Performance of rough surface hydrodynamic circular and multi-lobe journal bearings in turbulent regimes

Abstract

This article deals with the steady and dynamic performance analysis of rough surface circular and multi-lobe journal bearings operating with non-Newtonian lubricant in turbulent regimes. The numerical solution of Reynold's equation was obtained using the finite element method. To account for surface roughness, the Patir and Cheng model was used, and fluid turbulent behavior was modeled using the turbulent theory as proposed by Ng and Pan. The non-Newtonian behavior of the lubricant is presented by the Rabinowitsch fluid model, and JFO boundary conditions are used to solve Reynold's equation, considering gaseous cavitation. The bearing with micro-roughness has been considered in numerical analysis and transverse roughness has been reported to improve bearing performance indices.
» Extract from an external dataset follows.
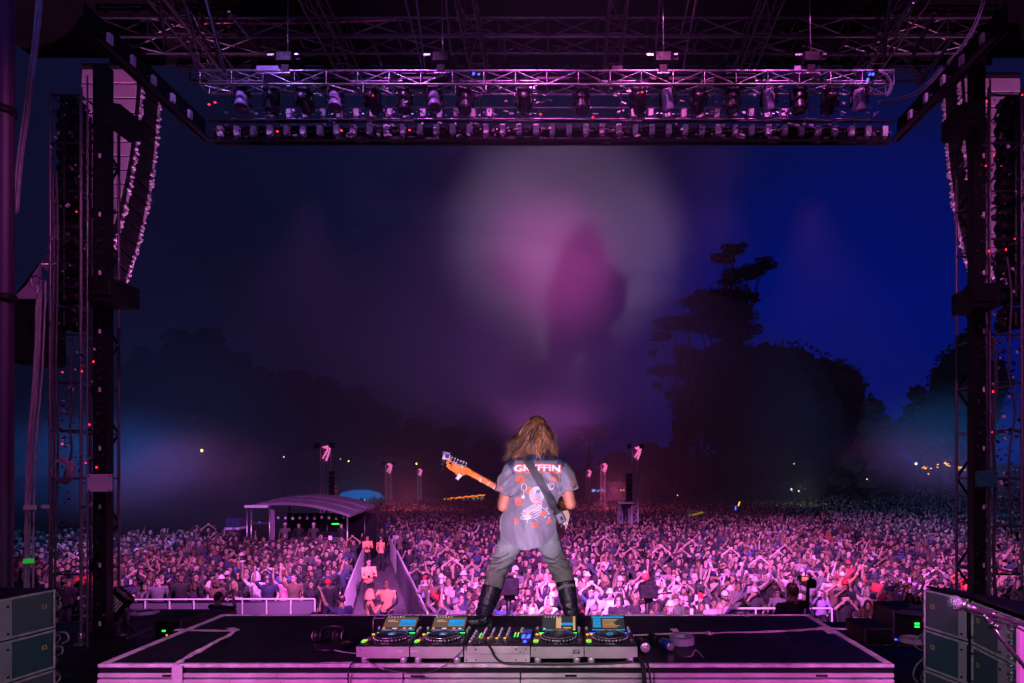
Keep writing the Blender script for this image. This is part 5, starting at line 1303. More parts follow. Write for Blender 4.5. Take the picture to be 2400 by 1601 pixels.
for (x, y, row, blk) in spots[:N_IND]:
    px = x / y * F + CX; zn = zone(px)
    for tries in range(60):
        pose = RC.choice([0, 0, 1, 2, 3, 3, 4, 5, 5, 7, 8, 9, 1, 0, 4] if (row > 0) else [6, 4, 4, 3, 0, 5, 7, 0, 3, 1])
        if blk == 0 and pose in (2, 8) and RC.random() < .6: pose = 0
        fem = RC.random() < .48
        hair = RC.choice(['long', 'long', 'long', 'bun', 'cap', 'beanie', 'bucket', 'hood', 'curly'] if fem else ['short', 'short', 'crew', 'short', 'cap', 'backcap', 'cap', 'curly', 'beanie', 'hood', 'bucket'])
        col = RC.choice(CW); hat = RC.choice(['white', 'white', 'black', 'grey', 'navy', 'red', 'cream'])
        gl = RC.random() < .16
        hw = HAIRW[hair] if hair not in ('cap', 'beanie', 'bucket', 'backcap') else f"a {hat} {'backward cap' if hair == 'backcap' else 'bucket hat' if hair == 'bucket' else hair}"
        hw = hw if hw.startswith(('a ', 'hood')) else hw
        lb = f"person in {col} with {hw}{' and sunglasses' if gl else ''}, {POSES[pose]}, {zn}"
        if len(lb.split()) > 16: lb = f"person in {col} with {hw}, {POSES[pose]}, {zn}"
        if len(lb.split()) <= 16 and lb not in used_labels: break
    used_labels.add(lb)
    s_ = RC.uniform(.93, 1.07) * (.96 if fem else 1.02)
    rz = math.atan2(x, y) * -1 * .8 + RC.uniform(-.35, .35)
    o = make_person(x, y, pose, int(fem), hair, col, rz, lb, s_=s_, glasses=gl, hat=hat)
    o.rotation_euler[0] = RC.uniform(-.04, .05)
    if pose in (3, 5) and RC.random() < .8:
        el, ha = BODY[pose, int(fem)][1][-1]
        hp = o.matrix_basis @ (ha + (ha - el).normalized() * .10 + Vector((0 if pose == 3 else .07, -.02, .03)))
        p_ = put('phone', PH, None, hp, rz)
        tag(p_, f"phone held up by the person in {col} with {hw}, {zn}"[:140], 'phone', 'phones held up in the crowd')
        if len(p_['label'].split()) > 16: p_['label'] = f"phone held by person in {col} with {hw.replace('a ', '')}, {zn}"
        if p_['label'] in used_labels: p_['label'] = p_['label'].replace('held up by the', 'raised by').replace('held by', 'raised by')
        used_labels.add(p_['label'])

# ---- the far crowd: one mass, instanced points
def build_far():
    rf = random.Random(3)
    pts = []
    y = 13.5
    ymax = 17.9
    for (x, y, row, blk) in far_seed: pts.append((x, y))
    ys = {0: 17.45 + 9 * .62, 1: 13.7 + 9 * .62}
    for blk in (0, 1):
        y = ys[blk]
        while y < 92:
            step = .66 + (y - 18) * .010
            xa, xb = (P(-60, 0, y).x, AX0(y) - .3) if blk == 0 else (AX1(y) + .3, P(2460, 0, y).x)
            x = xa
            while x < xb:
                yy = y + rf.uniform(-.3, .3)
                px = x / yy * F + CX
                edge = 33 + 8 * noise.noise(Vector((px * .01, 0, 0))) if px < 560 else (78 + 6 * noise.noise(Vector((px * .01, 0, 0))) if px < 1450 else 66 if px < 1900 else 90)
                if px < 560: edge = 33
                elif px < 845 and yy < 38 and x < AX0(yy): edge = 29.2 if px < 830 else 33
                elif px < 845: edge = 0 if yy > 29 else 40
                if blk == 1 and yy < front_y(px) + 9 * .62 - .2: x += .5; continue
                if not in_aisle(x, yy, .35) and not blocked(x, yy) and yy < edge: pts.append((x, yy))
                x += rf.uniform(.48, .8) * (1 + max(0, y - 30) * .006)
            y += step
    me = bpy.data.meshes.new('crowd_points')
    me.from_pydata([(x, y, ground_z(x, y)) for x, y in pts], [], [])
    a = me.attributes.new('variant', 'INT', 'POINT'); a.data.foreach_set('value', [rf.choices(range(len(VAR)), VW)[0] for _ in pts])
    a = me.attributes.new('spin', 'FLOAT', 'POINT'); a.data.foreach_set('value', [math.atan2(x, y) * -.8 + rf.uniform(-.45, .45) for x, y in pts])
    a = me.attributes.new('size', 'FLOAT', 'POINT'); a.data.foreach_set('value', [rf.uniform(.90, 1.08) for _ in pts])
    o = bpy.data.objects.new('distant_crowd', me); COL.objects.link(o)
    tag(o, 'dense mass of people filling the field out to the trees', 'crowd', kind='stuff')
    ng = bpy.data.node_groups.new('crowd_scatter', 'GeometryNodeTree')
    ng.interface.new_socket('Geometry', in_out='INPUT', socket_type='NodeSocketGeometry'); ng.interface.new_socket('Geometry', in_out='OUTPUT', socket_type='NodeSocketGeometry')
    n = ng.nodes; l = ng.links
    gi = n.new('NodeGroupInput'); go = n.new('NodeGroupOutput')
    ci = n.new('GeometryNodeCollectionInfo'); ci.inputs['Collection'].default_value = VCOL; ci.inputs['Separate Children'].default_value = True; ci.inputs['Reset Children'].default_value = True
    ip = n.new('GeometryNodeInstanceOnPoints'); ip.inputs['Pick Instance'].default_value = True
    def named(nm, ty):
        q = n.new('GeometryNodeInputNamedAttribute'); q.data_type = ty; q.inputs[0].default_value = nm; return [s_ for s_ in q.outputs if s_.enabled and s_.name == 'Attribute'][0]
    l.new(gi.outputs[0], ip.inputs['Points']); l.new(ci.outputs[0], ip.inputs['Instance']); l.new(named('variant', 'INT'), ip.inputs['Instance Index'])
    cx = n.new('ShaderNodeCombineXYZ'); l.new(named('spin', 'FLOAT'), cx.inputs[2]); l.new(cx.outputs[0], ip.inputs['Rotation'])
    l.new(named('size', 'FLOAT'), ip.inputs['Scale'])
    l.new(ip.outputs[0], go.inputs[0])
    md = o.modifiers.new('scatter', 'NODES'); md.node_group = ng
    return len(pts)
VCOL = bpy.data.collections.new('crowd_variants')
VAR = []; VW = []
_k = 0
for pose in (0, 1, 2, 3, 4, 5, 8, 9):
    for fem in (0, 1):
        for hk in (('long', 'cap') if fem else ('short', 'crew')) if pose in (0, 3, 4) else (('long',) if fem else ('short',)):
            src = BODY[pose, fem][0]; hm = HAIR[hk]
            bm = bmesh.new(); bm.from_mesh(src); nb = len(bm.faces); bm.from_mesh(hm); bm.faces.ensure_lookup_table()
            for f in bm.faces[nb:]: f.material_index = 5 if f.material_index == 0 else 1
            me = bpy.data.meshes.new('crowd_person'); bm.to_mesh(me); bm.free()
            for m_ in (m_skin, m_pcrowd, m_trousers, m_dark, m_lip, m_hair): me.materials.append(m_)
            o = bpy.data.objects.new('crowd_person_%02d' % _k, me); VCOL.objects.link(o); _k += 1
            VAR.append(o); VW.append({0: 3, 3: 2.2, 4: 2, 5: 1.6}.get(pose, .9))
VAR_order = sorted(range(len(VAR)), key=lambda i: VAR[i].name)
N_FAR = build_far()
print('crowd points', N_FAR)
# ---------------------------------------------------------------- front of house tent
def tent():
    Y0, Y1 = 29.6, 33.6
    xl, xr = P(578, 0, Y0).x, P(822, 0, Y0).x
    T = thing('mixing_tent', (xl, Y0, 0), 'low wide mixing tent with a curved metal roof behind the left crowd block', 'tent')
    z0, zc, z1 = P(0, 1186, Y0).z, P(0, 1170, Y0).z, P(0, 1206, Y0).z
    m_roof = mat('tent_roof_sheet', (.24, .22, .26), .45, .2, .15, 1.5, .05)
    def arc(f): return (z0 * (1 - f) ** 2 + 2 * (zc + (zc - z0) * .55) * f * (1 - f) + z1 * f * f)
    n = 16
    for q in range(3):     # three overlapping roof bands
        b = MB(); ya, yb = Y0 - .1 + q * 1.25, Y0 + 1.25 + q * 1.25; vs = []
        for k in range(n + 1):
            f = k / n; x = xl + (xr - xl) * f; z = arc(f) + q * .10
            vs += [(x, ya, z), (x, yb, z + .08), (x, yb, z - .02), (x, ya, z - .14)]
        b.add(vs, [(k * 4 + e, k * 4 + (e + 1) % 4, (k + 1) * 4 + (e + 1) % 4, (k + 1) * 4 + e) for k in range(n) for e in range(4)] + [(0, 1, 2, 3), (n * 4 + 3, n * 4 + 2, n * 4 + 1, n * 4)], 0, False)
        add_vert_obj('roof_panel', b, m_roof, T)
    b = MB(); b.box(((xl + P(632, 0, Y0).x) / 2, Y0 - .18, z0 - .02), (P(632, 0, Y0).x - xl, .12, .14), 0, None, .02); add_vert_obj('fascia', b, m_fix, T)
    for px in (580, 590, 633, 815):
        b = MB(); x = P(px, 0, Y0).x; b.tube([(x, Y0 - .05, 0), (x, Y0 - .05, arc((px - 578) / 244) - .1)], .05, 8); add_vert_obj('post', b, M_['alu'], T)
    for px in (590, 690, 790):
        b = MB(); x = P(px, 0, Y0).x; b.tube([(x, Y1, 0), (x, Y1, z0 - .1)], .05, 8); add_vert_obj('post', b, M_['alu_dark'], T)
    for py, a, c in ((1226, 588, 632), (1288, 585, 634), (1268, 636, 815)):
        b = MB(); b.box(((P(a, 0, Y0).x + P(c, 0, Y0).x) / 2, Y0 - .08, P(0, py, Y0).z), (P(c, 0, Y0).x - P(a, 0, Y0).x, .08, .09)); add_vert_obj('rail', b, M_['alu'], T)
    for a, c in ((588, 610), (634, 612)):
        b = MB(); b.tube([P(a, 1265, Y0), P(c, 1286, Y0)], .025, 6); add_vert_obj('diagonal_brace', b, M_['alu'], T)
    # curtain at the left bay
    b = MB(); vs = []
    for i in range(5):
        for k in range(9): vs.append(P(632 + k * 1.3 + 2 * math.sin(i * .9), 1195 + i * 23, Y0 + .05 + .06 * math.sin(k * 1.9)))
    b.add(vs, [(i * 9 + k, i * 9 + k + 1, (i + 1) * 9 + k + 1, (i + 1) * 9 + k) for i in range(4) for k in range(8)], 0, True); add_vert_obj('curtain', b, mat('violet_grey_curtain', (.25, .2, .27), .8, 0, .2, 6), T)
    b = MB(); b.box(((xl + xr) / 2, Y1 + .1, 1.3), (xr - xl - .2, .05, 2.6)); add_vert_obj('back_wall', b, M_['black'], T)
    b = MB(); b.box(((xl + xr) / 2, (Y0 + Y1) / 2, .5), (xr - xl - .3, Y1 - Y0 - .4, .1)); b.box(((xl + xr) / 2, Y0 + .2, .25), (xr - xl - .3, .05, .45)); add_vert_obj('floor', b, M_['black'], T)
    for k in range(10):
        px = 652 + k * 17; t = thing('tent_lamp', P(px, 1213 + (k % 3), Y0 + 1.5), f'small pink lit lamp under the tent roof, {words_col[k]} from the left', 'lamp', 'lamps under the mixing tent roof')
        b = MB(); b.box((0, 0, 0), (.12, .10, .16), 0, None, .03); b.build('body', m_fix, t); b = MB(); b.tube([(0, 0, .08), (0, 0, .3)], .012, 5); b.build('hanger', M_['alu'], t)
    for (px, py, w, h, m, lab) in ((786, 1228, .35, .06, 'led_green', 'green lit meter bridge inside the mixing tent'), (779, 1262, .75, .1, 'alu', 'mixing desk rail in the tent'), (608, 1225, .12, .06, 'led_blue', 'small blue lamp in the left bay of the tent')):
        b = MB(); b.box((0, 0, 0), (w, .1, h), 0, None, .01); tag(b.build('tent_light' if 'led' in m else 'desk_rail', M_[m], None, P(px, py, Y0 + .6)), lab, 'light' if 'led' in m else 'rail')
    t = thing('mixing_desk', P(745, 1255, Y0 + 1.4), 'mixing desk with a slanted surface inside the tent', 'mixing desk')
    b = MB(); b.prism([(-.4, -.3), (.4, -.3), (.4, .0), (-.4, .25)], (-1.4, 0, 0), (0, 1, 0), (0, 0, 1), (2.8, 0, 0)); b.build('body', M_['black'], t)
    b = MB(); b.box((-.2, -.43, -.1), (2.0, .03, .1)); b.build('front_strip', M_['alu'], t)
    # the sound engineers
    for k, (px, c_) in enumerate(((668, 'grey'), (700, 'black'), (735, 'charcoal'), (800, 'black'))):
        make_person(P(px, 0, Y0 + 1).x, Y0 + 1, 0, 0, 'short' if k % 2 else 'cap', c_, R.uniform(-.5, .5), f"{['engineer in grey', 'engineer in black', 'engineer in charcoal', 'engineer in black at the right end'][k]} standing in the mixing tent", z=.55, group='engineers in the tent')
tent()
def sign_on_pole():
    t = thing('white_sign', P(774, 1300, 27), 'small white square sign on a pole before the mixing tent', 'sign')
    b = MB(); c = P(774, 1261, 27); b.box(c, (.17, .02, .20), 0, None, .01); add_vert_obj('board', b, mat('white_board', (.8, .78, .8), .6, 0, .05), t)
    b = MB(); b.tube([P(774, 1266, 27), (c.x, 27, 0)], .015, 6); add_vert_obj('pole', b, M_['alu_dark'], t)
sign_on_pole()
def toilet():
    Y = 33; c = P(553, 0, Y).x; t = thing('ticket_booth', (c, Y, 0), 'small dark booth with a peaked white roof left of the mixing tent', 'booth')
    b = MB(); b.box((c, Y, 1.25), (.75, .8, 2.3), 0, None, .03); add_vert_obj('cabin', b, mat('booth_blue', (.05, .05, .12), .5), t)
    b = MB(); z = P(0, 1238, Y).z; b.box((c, Y, z), (.85, .9, .14), 0, None, .03); add_vert_obj('eave', b, m_fix, t)
    b = MB(); z2 = P(0, 1221, Y).z; b.add([(c - .38, Y - .4, z + .07), (c + .38, Y - .4, z + .07), (c + .38, Y + .4, z + .07), (c - .38, Y + .4, z + .07), (c - .05, Y, z2)], [(0, 1, 4), (1, 2, 4), (2, 3, 4), (3, 0, 4), (0, 3, 2, 1)]); add_vert_obj('roof', b, m_fix, t)
    b = MB(); b.box((c + .15, Y - .42, P(0, 1257, Y).z), (.2, .02, .22)); add_vert_obj('notice', b, mat('notice_paper', (.7, .7, .75), .7), t)
toilet()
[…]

Among the different bearing design configurations, the two-lobe bearing configuration provides significantly improves the minimum film thickness, hydrodynamic pressure, and dynamic parameters. The presence of turbulent flow and transverse surface roughness produces a synergistic effect that enhances the minimum film thickness, stiffness, and damping parameters of journal bearings. This study provides a detailed comparison between various bearing designs and recommends the use of two-lobe bearings for high-speed applications.